Nada hay más engañoso que la idea que nos hacemos de nuestra vida, ese juicio sumario que nos amarga porque pensamos que no ha valido la pena o ese juicio, también a bote pronto, con el que nos creemos un éxito. La razón asiste, como nunca, a Shakespeare en este punto: “La vida, dijo, es una historia contada por un idiota con demasiado ruido y furia”. Lo que creemos ser es el resultado de esa voz que va editando lo que nos pasa o lo que hacemos, logramos o perdemos; y siempre es una versión sesgada, cuya tonalidad obedece a pinturas superficiales como el estado de ánimo o a tinturas que lo penetran todo como nuestros valores. Y, además, están ahí de fijo nuestros complejos o traumas que con su recalcitrante negro dan un brochazo capaz de borrar hasta las más inequívocas evidencias.
Uno es ese idiota que termina de echar a perder su vida cuando, encima del fracaso, todavía le pone un tono melodramático a lo que se dice al oído.
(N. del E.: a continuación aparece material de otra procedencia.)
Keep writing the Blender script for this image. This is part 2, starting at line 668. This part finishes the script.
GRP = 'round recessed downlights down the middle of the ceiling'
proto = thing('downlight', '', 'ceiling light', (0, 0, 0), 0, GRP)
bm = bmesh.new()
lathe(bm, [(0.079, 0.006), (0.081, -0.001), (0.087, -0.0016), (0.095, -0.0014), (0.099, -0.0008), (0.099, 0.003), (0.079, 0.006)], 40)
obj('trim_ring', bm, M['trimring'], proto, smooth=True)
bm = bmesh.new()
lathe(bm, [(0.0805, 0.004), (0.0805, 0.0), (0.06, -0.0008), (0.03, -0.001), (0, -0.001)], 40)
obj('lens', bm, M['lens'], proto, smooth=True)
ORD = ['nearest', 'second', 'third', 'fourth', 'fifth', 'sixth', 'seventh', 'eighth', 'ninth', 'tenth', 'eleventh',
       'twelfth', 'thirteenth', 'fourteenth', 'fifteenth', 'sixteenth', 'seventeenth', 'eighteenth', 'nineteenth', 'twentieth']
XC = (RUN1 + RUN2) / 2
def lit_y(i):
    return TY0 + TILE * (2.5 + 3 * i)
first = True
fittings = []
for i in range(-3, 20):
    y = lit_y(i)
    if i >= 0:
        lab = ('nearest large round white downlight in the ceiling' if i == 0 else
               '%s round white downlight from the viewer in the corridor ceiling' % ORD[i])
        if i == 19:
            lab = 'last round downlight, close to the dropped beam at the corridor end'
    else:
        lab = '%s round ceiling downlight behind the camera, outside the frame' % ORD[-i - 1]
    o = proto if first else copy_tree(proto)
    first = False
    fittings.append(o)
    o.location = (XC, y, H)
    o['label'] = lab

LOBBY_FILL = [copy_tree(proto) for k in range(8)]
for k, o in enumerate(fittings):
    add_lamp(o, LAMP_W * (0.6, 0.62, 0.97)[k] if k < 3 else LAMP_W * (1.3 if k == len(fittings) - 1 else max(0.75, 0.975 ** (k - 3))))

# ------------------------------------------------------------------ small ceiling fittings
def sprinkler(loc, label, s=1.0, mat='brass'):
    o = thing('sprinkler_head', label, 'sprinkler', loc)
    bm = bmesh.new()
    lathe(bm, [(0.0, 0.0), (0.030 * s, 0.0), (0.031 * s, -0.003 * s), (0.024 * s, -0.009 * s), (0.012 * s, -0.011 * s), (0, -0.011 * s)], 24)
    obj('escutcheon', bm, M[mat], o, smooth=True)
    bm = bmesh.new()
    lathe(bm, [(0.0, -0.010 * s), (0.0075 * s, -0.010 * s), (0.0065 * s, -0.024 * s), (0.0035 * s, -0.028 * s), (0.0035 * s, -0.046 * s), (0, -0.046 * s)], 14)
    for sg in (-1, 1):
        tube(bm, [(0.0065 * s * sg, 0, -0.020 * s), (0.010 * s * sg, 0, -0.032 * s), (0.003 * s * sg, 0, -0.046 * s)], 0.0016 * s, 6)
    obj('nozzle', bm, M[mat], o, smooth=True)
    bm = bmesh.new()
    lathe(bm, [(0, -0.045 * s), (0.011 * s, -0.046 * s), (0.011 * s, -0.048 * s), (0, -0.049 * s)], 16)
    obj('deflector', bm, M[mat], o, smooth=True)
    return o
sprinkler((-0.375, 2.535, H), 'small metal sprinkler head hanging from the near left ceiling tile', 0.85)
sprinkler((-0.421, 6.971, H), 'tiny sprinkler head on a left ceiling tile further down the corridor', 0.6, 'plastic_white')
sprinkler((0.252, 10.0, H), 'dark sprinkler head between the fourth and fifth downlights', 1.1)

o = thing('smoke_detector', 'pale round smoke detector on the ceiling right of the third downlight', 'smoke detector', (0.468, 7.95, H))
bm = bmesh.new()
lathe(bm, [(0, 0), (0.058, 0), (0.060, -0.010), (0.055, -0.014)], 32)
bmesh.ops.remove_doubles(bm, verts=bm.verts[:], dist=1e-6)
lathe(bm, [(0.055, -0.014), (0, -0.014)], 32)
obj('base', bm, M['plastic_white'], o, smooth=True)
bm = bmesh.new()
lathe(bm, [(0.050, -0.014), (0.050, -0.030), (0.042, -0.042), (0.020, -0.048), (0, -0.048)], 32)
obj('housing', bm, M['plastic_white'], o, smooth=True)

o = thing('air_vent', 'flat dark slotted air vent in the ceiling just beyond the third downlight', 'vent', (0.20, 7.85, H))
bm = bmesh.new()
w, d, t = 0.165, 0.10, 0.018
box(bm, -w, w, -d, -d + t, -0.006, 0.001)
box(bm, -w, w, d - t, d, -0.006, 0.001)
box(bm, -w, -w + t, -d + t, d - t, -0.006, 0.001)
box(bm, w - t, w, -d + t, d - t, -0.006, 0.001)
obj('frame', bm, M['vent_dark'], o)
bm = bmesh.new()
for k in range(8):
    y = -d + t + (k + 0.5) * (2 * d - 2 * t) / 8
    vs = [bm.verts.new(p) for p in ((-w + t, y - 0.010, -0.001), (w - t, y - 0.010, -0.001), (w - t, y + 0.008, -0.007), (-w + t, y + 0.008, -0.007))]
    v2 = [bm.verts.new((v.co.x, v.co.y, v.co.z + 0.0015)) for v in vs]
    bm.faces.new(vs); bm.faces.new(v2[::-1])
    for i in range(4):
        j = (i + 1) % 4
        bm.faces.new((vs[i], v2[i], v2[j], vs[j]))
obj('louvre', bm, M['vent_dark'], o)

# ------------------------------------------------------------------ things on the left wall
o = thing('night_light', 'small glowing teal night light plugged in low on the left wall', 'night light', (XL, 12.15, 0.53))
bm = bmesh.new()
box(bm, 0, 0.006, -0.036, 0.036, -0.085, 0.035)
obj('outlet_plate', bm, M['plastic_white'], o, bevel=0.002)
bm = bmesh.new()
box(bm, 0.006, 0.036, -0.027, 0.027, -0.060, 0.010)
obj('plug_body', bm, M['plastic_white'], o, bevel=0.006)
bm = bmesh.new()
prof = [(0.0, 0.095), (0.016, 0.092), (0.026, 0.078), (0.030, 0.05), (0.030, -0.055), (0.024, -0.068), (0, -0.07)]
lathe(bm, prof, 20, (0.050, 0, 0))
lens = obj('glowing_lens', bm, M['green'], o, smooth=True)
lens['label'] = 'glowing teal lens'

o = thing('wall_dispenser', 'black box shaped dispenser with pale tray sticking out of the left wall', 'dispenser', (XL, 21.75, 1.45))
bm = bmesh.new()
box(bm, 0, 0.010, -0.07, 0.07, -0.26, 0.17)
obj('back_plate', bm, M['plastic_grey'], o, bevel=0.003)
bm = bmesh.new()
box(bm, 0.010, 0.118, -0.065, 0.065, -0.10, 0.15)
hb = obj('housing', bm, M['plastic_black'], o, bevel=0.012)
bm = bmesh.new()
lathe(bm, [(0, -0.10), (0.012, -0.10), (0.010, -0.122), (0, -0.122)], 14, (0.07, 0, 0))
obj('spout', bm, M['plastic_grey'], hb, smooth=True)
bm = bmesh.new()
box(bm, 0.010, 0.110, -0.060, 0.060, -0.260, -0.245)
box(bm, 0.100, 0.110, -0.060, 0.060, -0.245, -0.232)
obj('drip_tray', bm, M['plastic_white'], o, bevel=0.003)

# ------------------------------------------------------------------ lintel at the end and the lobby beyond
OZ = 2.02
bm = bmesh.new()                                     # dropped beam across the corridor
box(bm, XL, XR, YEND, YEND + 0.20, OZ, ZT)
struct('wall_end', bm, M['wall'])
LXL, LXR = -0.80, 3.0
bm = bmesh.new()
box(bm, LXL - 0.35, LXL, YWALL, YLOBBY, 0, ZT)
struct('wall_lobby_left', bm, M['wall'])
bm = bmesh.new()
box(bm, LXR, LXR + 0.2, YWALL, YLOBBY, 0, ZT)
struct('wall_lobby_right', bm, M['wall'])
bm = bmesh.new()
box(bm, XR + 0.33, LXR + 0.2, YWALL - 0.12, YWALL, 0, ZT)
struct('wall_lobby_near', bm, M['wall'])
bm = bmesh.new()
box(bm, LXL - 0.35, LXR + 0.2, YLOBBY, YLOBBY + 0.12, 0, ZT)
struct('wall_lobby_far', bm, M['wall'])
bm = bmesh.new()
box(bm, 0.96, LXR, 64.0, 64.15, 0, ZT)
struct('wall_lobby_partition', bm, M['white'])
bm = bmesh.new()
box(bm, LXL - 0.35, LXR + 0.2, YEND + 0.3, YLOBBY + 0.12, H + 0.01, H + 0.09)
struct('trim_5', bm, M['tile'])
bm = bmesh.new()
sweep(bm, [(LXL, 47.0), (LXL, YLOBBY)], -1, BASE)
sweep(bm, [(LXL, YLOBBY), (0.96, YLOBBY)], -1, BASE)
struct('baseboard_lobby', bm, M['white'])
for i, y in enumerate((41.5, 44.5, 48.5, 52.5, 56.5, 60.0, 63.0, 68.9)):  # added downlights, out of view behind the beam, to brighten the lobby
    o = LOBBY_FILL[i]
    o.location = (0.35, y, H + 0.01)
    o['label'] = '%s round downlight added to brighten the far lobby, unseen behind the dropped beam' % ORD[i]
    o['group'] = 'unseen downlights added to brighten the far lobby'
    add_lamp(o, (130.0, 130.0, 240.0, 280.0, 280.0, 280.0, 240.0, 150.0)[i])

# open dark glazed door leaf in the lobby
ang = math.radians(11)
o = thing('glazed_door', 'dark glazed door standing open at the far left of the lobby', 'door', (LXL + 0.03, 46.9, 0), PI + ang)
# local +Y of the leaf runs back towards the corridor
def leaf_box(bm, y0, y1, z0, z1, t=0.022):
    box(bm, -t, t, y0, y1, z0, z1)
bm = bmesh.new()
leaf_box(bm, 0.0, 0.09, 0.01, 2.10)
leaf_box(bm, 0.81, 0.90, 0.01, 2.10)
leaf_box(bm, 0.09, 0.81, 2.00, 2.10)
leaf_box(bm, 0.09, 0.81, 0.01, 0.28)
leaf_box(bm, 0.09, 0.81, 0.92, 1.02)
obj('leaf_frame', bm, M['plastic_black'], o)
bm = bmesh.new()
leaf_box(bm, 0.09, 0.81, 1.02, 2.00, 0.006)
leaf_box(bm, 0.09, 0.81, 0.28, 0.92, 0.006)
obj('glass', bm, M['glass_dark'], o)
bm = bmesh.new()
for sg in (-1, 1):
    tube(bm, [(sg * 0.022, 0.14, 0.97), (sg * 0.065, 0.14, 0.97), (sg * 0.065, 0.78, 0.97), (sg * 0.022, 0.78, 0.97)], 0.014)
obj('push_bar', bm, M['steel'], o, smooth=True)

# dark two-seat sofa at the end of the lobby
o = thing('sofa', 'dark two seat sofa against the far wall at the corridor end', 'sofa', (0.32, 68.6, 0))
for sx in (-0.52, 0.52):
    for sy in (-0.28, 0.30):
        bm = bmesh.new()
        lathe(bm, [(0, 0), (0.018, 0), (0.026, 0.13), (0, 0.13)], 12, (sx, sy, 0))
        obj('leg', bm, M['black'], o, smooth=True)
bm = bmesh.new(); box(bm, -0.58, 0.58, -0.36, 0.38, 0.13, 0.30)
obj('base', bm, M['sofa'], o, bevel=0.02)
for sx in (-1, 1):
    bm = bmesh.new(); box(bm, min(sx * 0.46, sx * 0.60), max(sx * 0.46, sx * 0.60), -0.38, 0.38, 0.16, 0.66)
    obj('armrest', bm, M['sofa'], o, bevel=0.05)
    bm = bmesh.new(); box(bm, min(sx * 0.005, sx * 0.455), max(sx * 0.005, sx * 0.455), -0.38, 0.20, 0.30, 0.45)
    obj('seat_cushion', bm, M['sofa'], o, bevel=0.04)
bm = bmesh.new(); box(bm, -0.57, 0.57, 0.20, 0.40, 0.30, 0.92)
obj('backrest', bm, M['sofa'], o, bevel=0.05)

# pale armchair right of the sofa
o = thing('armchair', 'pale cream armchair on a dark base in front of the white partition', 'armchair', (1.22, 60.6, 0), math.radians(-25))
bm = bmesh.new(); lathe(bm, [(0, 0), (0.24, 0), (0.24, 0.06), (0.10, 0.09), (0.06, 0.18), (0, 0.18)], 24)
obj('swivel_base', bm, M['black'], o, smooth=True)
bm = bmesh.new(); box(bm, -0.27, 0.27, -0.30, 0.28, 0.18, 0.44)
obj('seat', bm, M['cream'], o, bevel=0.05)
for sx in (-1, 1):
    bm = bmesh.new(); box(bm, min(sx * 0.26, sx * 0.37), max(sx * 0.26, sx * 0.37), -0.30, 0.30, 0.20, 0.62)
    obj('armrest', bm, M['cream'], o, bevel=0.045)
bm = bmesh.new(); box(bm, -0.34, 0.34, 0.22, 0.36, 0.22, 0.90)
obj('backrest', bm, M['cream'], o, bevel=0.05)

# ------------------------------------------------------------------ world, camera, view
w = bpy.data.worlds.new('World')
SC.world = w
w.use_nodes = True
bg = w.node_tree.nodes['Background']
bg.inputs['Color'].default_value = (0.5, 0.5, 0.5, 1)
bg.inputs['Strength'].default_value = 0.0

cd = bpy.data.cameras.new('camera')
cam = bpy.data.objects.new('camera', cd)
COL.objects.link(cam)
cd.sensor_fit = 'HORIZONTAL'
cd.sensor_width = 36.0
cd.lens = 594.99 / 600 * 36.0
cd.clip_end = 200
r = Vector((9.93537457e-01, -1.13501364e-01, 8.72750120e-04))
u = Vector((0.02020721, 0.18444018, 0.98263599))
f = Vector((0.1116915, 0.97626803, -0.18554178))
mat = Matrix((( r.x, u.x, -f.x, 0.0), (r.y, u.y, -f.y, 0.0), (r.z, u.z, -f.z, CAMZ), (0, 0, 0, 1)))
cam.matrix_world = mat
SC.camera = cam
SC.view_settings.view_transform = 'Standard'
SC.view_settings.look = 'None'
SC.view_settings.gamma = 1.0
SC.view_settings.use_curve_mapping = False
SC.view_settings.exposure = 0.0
Y uno también es ese listillo idiota que, envanecido, infla con aclamaciones sus raquíticos triunfos. Porque, en el fondo, no importa si la idea que tenemos de nuestra vida es buena o mala, pues en todos los casos uno se equivoca, la verdad es otra; la vida es algo que nunca sabremos ni supimos, que está perdida irremisiblemente, ya que, encima, nadie la atestiguó, y no por haber estado solos, sino porque los demás estaban demasiado ocupados contándose su propia mentira.
Si hubiera un Tribunal de la Objetividad, una instancia imparcial que emitiera su veredicto, que luego de estudiar los elementos que han constituido nuestra vida nos dijera: “Tu vida fue esto”, escucharíamos el fallo y le pondríamos peros, pues esa vida nos sonaría ajena, incluso desconocida, no obstante que sería efectivamente la nuestra. A ese grado somos de necios.
Y claro está que entre las necedades hay unas benéficas y otras tóxicas. Que es más satisfactorio encarar nuestra vida con una sonrisa que con una mueca de desprecio; pero quizá lo preferible sea dudar un poco, sospechar de la firmeza de nuestra autoevaluación, pues la duda, como estrategia general, nos pone a salvo, lo mismo de la fatua satisfacción del rumiante que se imagina un semidiós no pasando de ser más que una vaca echada, que de la depresión abismante de quien se flagela por sentirse menos que cucaracha, cuando la verdad es un espléndido y rozagante ratón.
Pero como en el asunto de juzgar la vida es todo tan subjetivo e ilusorio que ¿a quién podría importarle la verdad? y, más aún, ¿existirá alguna verdad a propósito de la vida?